__Work to complete__. The lines to extract run from the first line of the material below to the line containing "V.view_transform='Standard'; V.look='None'; V.exposure=0;", both included; leave the pictures behind.
■ ■ ■ ■ ■ ■ ■
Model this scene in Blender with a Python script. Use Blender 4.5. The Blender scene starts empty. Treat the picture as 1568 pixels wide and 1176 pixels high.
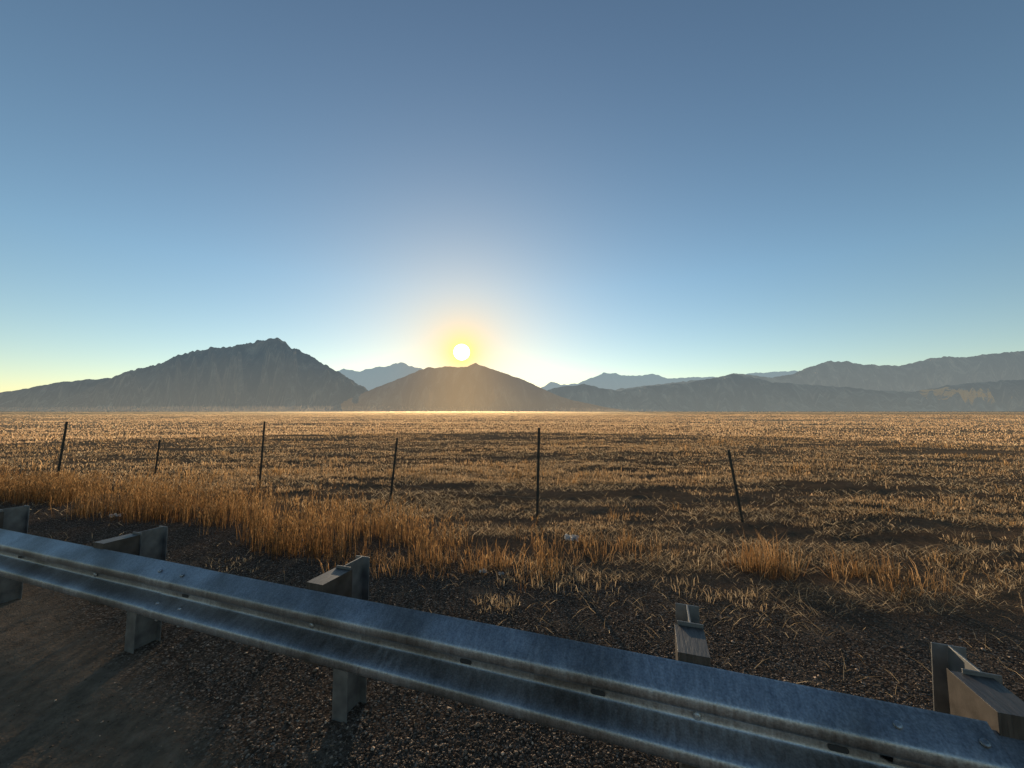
import bpy, math, numpy as np
from mathutils import Vector, Matrix
rng=np.random.default_rng(7)
scene=bpy.context.scene
V=scene.view_settings
V.view_transform='Standard'; V.look='None'; V.exposure=0; V.gamma=1

# ------------------------------------------------------------------ helpers
def link(o):
    scene.collection.objects.link(o); return o
def hash2(i,j,seed):
    h=(i.astype(np.int64)*374761393+j.astype(np.int64)*668265263+seed*1442695041)&0xffffffff
    h=((h^(h>>13))*1274126177)&0xffffffff
    return ((h^(h>>16))&0xffff)/65535.0
def vnoise(x,y,seed=0):
    xi=np.floor(x);yi=np.floor(y);fx=x-xi;fy=y-yi
    fx=fx*fx*(3-2*fx);fy=fy*fy*(3-2*fy)
    a=hash2(xi,yi,seed);b=hash2(xi+1,yi,seed);c=hash2(xi,yi+1,seed);d=hash2(xi+1,yi+1,seed)
    return (a*(1-fx)+b*fx)*(1-fy)+(c*(1-fx)+d*fx)*fy
def fbm(x,y,seed=0,o=4):
    s=0;a=.5;t=0
    for k in range(o):
        s=s+a*vnoise(x*2**k,y*2**k,seed+k*17);t+=a;a*=.5
    return s/t
def sstep(a,b,x):
    t=np.clip((x-a)/(b-a),0,1);return t*t*(3-2*t)
def raw_mesh(name,verts,tris=None,quads=None,colors=None,mat=None,smooth=False):
    me=bpy.data.meshes.new(name)
    verts=np.asarray(verts,dtype=np.float32)
    me.vertices.add(len(verts));me.vertices.foreach_set("co",verts.ravel())
    idx=[];starts=[];n=0
    if quads is not None and len(quads):
        q=np.asarray(quads,dtype=np.int32);idx.append(q.ravel());starts.append(np.arange(len(q))*4);n=len(q)*4
    if tris is not None and len(tris):
        t=np.asarray(tris,dtype=np.int32);idx.append(t.ravel());starts.append(n+np.arange(len(t))*3)
    idx=np.concatenate(idx);starts=np.concatenate(starts).astype(np.int32)
    me.loops.add(len(idx));me.loops.foreach_set("vertex_index",idx)
    me.polygons.add(len(starts));me.polygons.foreach_set("loop_start",starts)
    if smooth: me.polygons.foreach_set("use_smooth",np.ones(len(starts),dtype=bool))
    me.update(calc_edges=True)
    if colors is not None:
        ca=me.color_attributes.new("tint",'FLOAT_COLOR','POINT')
        c=np.ones((len(verts),4),dtype=np.float32);c[:,:3]=colors
        ca.data.foreach_set("color",c.ravel())
    if mat: me.materials.append(mat)
    return link(bpy.data.objects.new(name,me))
def newmat(name):
    m=bpy.data.materials.new(name);m.use_nodes=True;nt=m.node_tree;nt.nodes.clear()
    out=nt.nodes.new('ShaderNodeOutputMaterial');return m,nt,out
def N(nt,t,**k):
    n=nt.nodes.new(t)
    for a,b in k.items(): setattr(n,a,b)
    return n
def ramp(nt,stops):
    r=N(nt,'ShaderNodeValToRGB');e=r.color_ramp.elements
    e[0].position,e[0].color=stops[0][0],(*stops[0][1],1)
    e[1].position,e[1].color=stops[-1][0],(*stops[-1][1],1)
    for p,c in stops[1:-1]:
        x=e.new(p);x.color=(*c,1)
    return r
def mth(nt,op,a,b=None,clamp=False):
    n=N(nt,'ShaderNodeMath',operation=op,use_clamp=clamp)
    for i,v in enumerate((a,b)):
        if v is None: continue
        if isinstance(v,(int,float)): n.inputs[i].default_value=v
        else: nt.links.new(v,n.inputs[i])
    return n.outputs[0]
def mixc(nt,f,a,b,blend='MIX'):
    n=N(nt,'ShaderNodeMix',data_type='RGBA',blend_type=blend)
    for i,v in ((0,f),(6,a),(7,b)):
        if isinstance(v,(int,float)): n.inputs[i].default_value=v
        elif isinstance(v,tuple): n.inputs[i].default_value=(*v,1)
        else: nt.links.new(v,n.inputs[i])
    return n.outputs[2]

# ------------------------------------------------------------------ camera
cd=bpy.data.cameras.new("camera");cam=link(bpy.data.objects.new("camera",cd))
cd.sensor_width=36;cd.lens=13.78;cd.clip_start=.05;cd.clip_end=100000
cam.location=(0,0,1.6);cam.rotation_euler=(math.radians(94),0,0);scene.camera=cam

# ------------------------------------------------------------------ sun + sky
SUN=Vector((-.1268,.980,.1490)).normalized()
el=math.asin(SUN.z);az=math.atan2(SUN.x,SUN.y)
ld=bpy.data.lights.new("sun",'SUN');ld.energy=5;ld.angle=math.radians(.5);ld.color=(1,.78,.52)
lo=link(bpy.data.objects.new("sun",ld));lo.rotation_mode='QUATERNION';lo.rotation_quaternion=SUN.to_track_quat('Z','Y')
w=bpy.data.worlds.new("World");scene.world=w;w.use_nodes=True;nt=w.node_tree;nt.nodes.clear()
sky=N(nt,'ShaderNodeTexSky',sky_type='NISHITA',sun_disc=False)
sky.sun_elevation=el;sky.sun_rotation=az;sky.altitude=1400;sky.air_density=1.0;sky.dust_density=.3;sky.ozone_density=2.0
tc=N(nt,'ShaderNodeTexCoord')
vn=N(nt,'ShaderNodeVectorMath',operation='NORMALIZE');nt.links.new(tc.outputs['Generated'],vn.inputs[0])
dt=N(nt,'ShaderNodeVectorMath',operation='DOT_PRODUCT');nt.links.new(vn.outputs[0],dt.inputs[0]);dt.inputs[1].default_value=SUN
ang=mth(nt,'ARCCOSINE',mth(nt,'MINIMUM',dt.outputs['Value'],.9999999))
sx=N(nt,'ShaderNodeSeparateXYZ');nt.links.new(vn.outputs[0],sx.inputs[0])
er=ramp(nt,[(0,(.94,.79,.60)),(.10,(.92,.82,.68)),(.30,(.89,.89,.79)),(.75,(.80,.77,.71))]);nt.links.new(sx.outputs[2],er.inputs[0])
skyc=mixc(nt,1.0,sky.outputs[0],er.outputs[0],'MULTIPLY')
def falloff(start,width,amp):
    rel=mth(nt,'MULTIPLY',mth(nt,'MAXIMUM',mth(nt,'SUBTRACT',ang,math.radians(start)),0.0),-1/math.radians(width))
    return mth(nt,'MULTIPLY',mth(nt,'EXPONENT',rel),amp)
skyc=mixc(nt,falloff(1,8.0,.75),skyc,(4.6,3.35,1.85))
skyc=mixc(nt,falloff(1.0,1.8,.97),skyc,(8.6,5.2,1.6))
bg=N(nt,'ShaderNodeBackground');nt.links.new(skyc,bg.inputs[0]);bg.inputs[1].default_value=.2
def em(col,val):
    b=N(nt,'ShaderNodeBackground');b.inputs[0].default_value=(*col,1);nt.links.new(val,b.inputs[1]);return b.outputs[0]
disc=mth(nt,'MULTIPLY',mth(nt,'LESS_THAN',ang,math.radians(1.15)),6)
ad=N(nt,'ShaderNodeAddShader');nt.links.new(bg.outputs[0],ad.inputs[0]);nt.links.new(em((1,.93,.7),disc),ad.inputs[1])
wo=N(nt,'ShaderNodeOutputWorld');nt.links.new(ad.outputs[0],wo.inputs[0])

# ------------------------------------------------------------------ ground
NX,NY=.333,.943           # unit normal of the roadside line (away from road)
def dline(x,y): return NX*x+NY*y
def gh(x,y):
    d=dline(x,y);r=np.hypot(x,y)
    far=1-sstep(150,600,r)
    h=.014*(fbm(x*3,y*3,5)-.5)+.045*sstep(1.0,1.5,d)*(1-sstep(2.5,4,d))
    h=h+sstep(3.0,6.5,d)*far*(.10*(fbm(x*.4,y*.8,11)-.5)+.05*(fbm(x*1.6,y*3.2,12)-.5)+.05*(fbm(x*6,y*10,14)-.5))
    h=h+sstep(10,40,r)*far*.45*(fbm(x*.04,y*.1,13)-.5)
    return h
rad=np.concatenate([np.linspace(.05,.95,6),np.geomspace(1,8,170),np.geomspace(8,70,140)[1:],np.geomspace(70,45000,50)[1:]])
na=1000;th=np.linspace(0,2*np.pi,na,endpoint=False)
R,T=np.meshgrid(rad,th,indexing='ij');GX=(R*np.sin(T)).ravel();GY=(R*np.cos(T)).ravel()
GZ=gh(GX,GY)
vs=np.column_stack([GX,GY,GZ]);vs=np.vstack([vs,[[0,0,float(gh(np.array([0.]),np.array([0.]))[0])]]])
i=np.arange(len(rad)-1)[:,None]*na;j=np.arange(na)[None,:];j2=(j+1)%na
quads=np.stack([i+j,i+j2,i+na+j2,i+na+j],-1).reshape(-1,4)[:,::-1]
jj=np.arange(na);tris=np.column_stack([np.full(na,len(vs)-1),(jj+1)%na,jj])
m,nt,out=newmat("ground_soil_gravel")
geo=N(nt,'ShaderNodeNewGeometry');P=geo.outputs['Position']
dn=N(nt,'ShaderNodeVectorMath',operation='DOT_PRODUCT');nt.links.new(P,dn.inputs[0]);dn.inputs[1].default_value=(NX,NY,0)
sp=N(nt,'ShaderNodeSeparateXYZ');nt.links.new(P,sp.inputs[0])
def noise(scale,det=6,rough=.6,vec=None):
    n=N(nt,'ShaderNodeTexNoise');n.inputs['Scale'].default_value=scale;n.inputs['Detail'].default_value=det;n.inputs['Roughness'].default_value=rough
    nt.links.new(vec or P,n.inputs['Vector']);return n.outputs[0]
nb=noise(1.3);ns=noise(14,8,.7)
mpS=N(nt,'ShaderNodeMapping');mpS.inputs['Scale'].default_value=(.35,1.3,1);nt.links.new(P,mpS.inputs[0])
nl=noise(.9,7,.65,mpS.outputs[0])
vo=N(nt,'ShaderNodeTexVoronoi');vo.inputs['Scale'].default_value=95;nt.links.new(P,vo.inputs['Vector'])
vo2=N(nt,'ShaderNodeTexVoronoi');vo2.inputs['Scale'].default_value=48;nt.links.new(P,vo2.inputs['Vector'])
sc=N(nt,'ShaderNodeSeparateColor');nt.links.new(vo.outputs['Color'],sc.inputs[0])
grav=ramp(nt,[(0,(.045,.032,.023)),(.6,(.10,.073,.053)),(.9,(.17,.128,.095)),(1,(.33,.27,.21))]);nt.links.new(sc.outputs[0],grav.inputs[0])
dirt=ramp(nt,[(.3,(.11,.080,.056)),(.7,(.24,.175,.12))]);nt.links.new(ns,dirt.inputs[0])
soil=ramp(nt,[(.3,(.08,.050,.032)),(.55,(.17,.11,.068)),(.75,(.33,.23,.14))]);nt.links.new(mth(nt,'ADD',mth(nt,'MULTIPLY',ns,.5),mth(nt,'MULTIPLY',nl,.5)),soil.inputs[0])
e1=mth(nt,'ADD',dn.outputs['Value'],mth(nt,'MULTIPLY',nb,.5))
e1=mth(nt,'ADD',e1,mth(nt,'MULTIPLY',sp.outputs[0],.25))
mr=N(nt,'ShaderNodeMapRange');mr.inputs[1].default_value=1.40;mr.inputs[2].default_value=1.10;nt.links.new(e1,mr.inputs[0])
base=mixc(nt,mr.outputs[0],grav.outputs[0],dirt.outputs[0])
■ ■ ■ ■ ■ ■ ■
__Problem solution__.
Model this scene in Blender with a Python script. Use Blender 4.5. The Blender scene starts empty. Treat the picture as 1568 pixels wide and 1176 pixels high.
import bpy, math, numpy as np
from mathutils import Vector, Matrix
rng=np.random.default_rng(7)
scene=bpy.context.scene
V=scene.view_settings
V.view_transform='Standard'; V.look='None'; V.exposure=0; V.gamma=1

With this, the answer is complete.